The work is for the whole city.
A generation priced out of its own city.
I'm Justin. I started Bloorgrove because a generation has been priced out of the city it grew up in, and mine is next. In Toronto, a home of your own has gone from a reasonable expectation to a distant one. That isn't a personal failing. It's what happens when a city stops building enough of the right things for decades, and the cost lands on the people who had the least say in it.
I don't think that's permanent. The core of the problem is supply: we do not build enough homes, and the ones we do build take too long and cost too much. So that's where most of the work is. More homes, built faster, without cutting the things that make a place worth living in. That means the missing middle. It means mid-rise, mixed-use buildings on transit. Over time it means exploring how we actually build, from modular and prefabricated construction to whatever else shortens the years between an empty lot and a family moving in.
Because that's the real measure. Not units on a spreadsheet, but whether a family can afford to live there and actually wants to. Ground floors that hold a neighbourhood together. Streets built for people. Density that adds up to somewhere, not just towers.
The larger aim is simple to say and hard to earn: a Toronto that is genuinely world-class, and still recognizably itself. A city the next generation can afford to stay in, and want to.
What a good park already knows.
There's a park in west Toronto, Dufferin Grove. On a good Sunday it fills up on its own: birthday parties at the picnic tables, a barbecue one over, kids on bikes between the trees, the bake oven going. Strangers and neighbours on the same patch of grass. Nobody scheduled any of it. The place just made room.
A building should do what that park does. Give people a reason to be near each other, then get out of the way. That's the whole brief. It's also the street we're building toward.


So every Bloorgrove project gets held to one question. If a place can't hold a Sunday like that, it isn't finished, and we go back and change it until it can.
The person on the line.
Grew up in west Toronto, in walking distance of the Dufferin Grove park that became the studio's test. Started Bloorgrove at 17.
Bloorgrove started as a vision growing up at Bloor and Dufferin Grove. The corner gave the studio its name. The work is for Toronto, and every neighbourhood that deserves better than what gets built.
Years of building independent online projects before this, taking ideas from concept to launch, iterating in public, and thinking long-term about design and community.

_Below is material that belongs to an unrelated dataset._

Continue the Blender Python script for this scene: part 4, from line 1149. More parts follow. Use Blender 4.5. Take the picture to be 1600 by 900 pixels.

George Brown for real estate, starting fall 2026. The credential matters less than the commitment: showing up, keeping going, and refusing to give up on the long version of this.
Most developers hedge from day one, across many cities and building types at once. Bloorgrove starts the opposite way: one city, one thesis, proven properly. Mid-rise, mixed-use, transit-adjacent, in Toronto. Start focused, prove it works, then widen.
Toronto that lives up to itself. One building, one block, one plan at a time.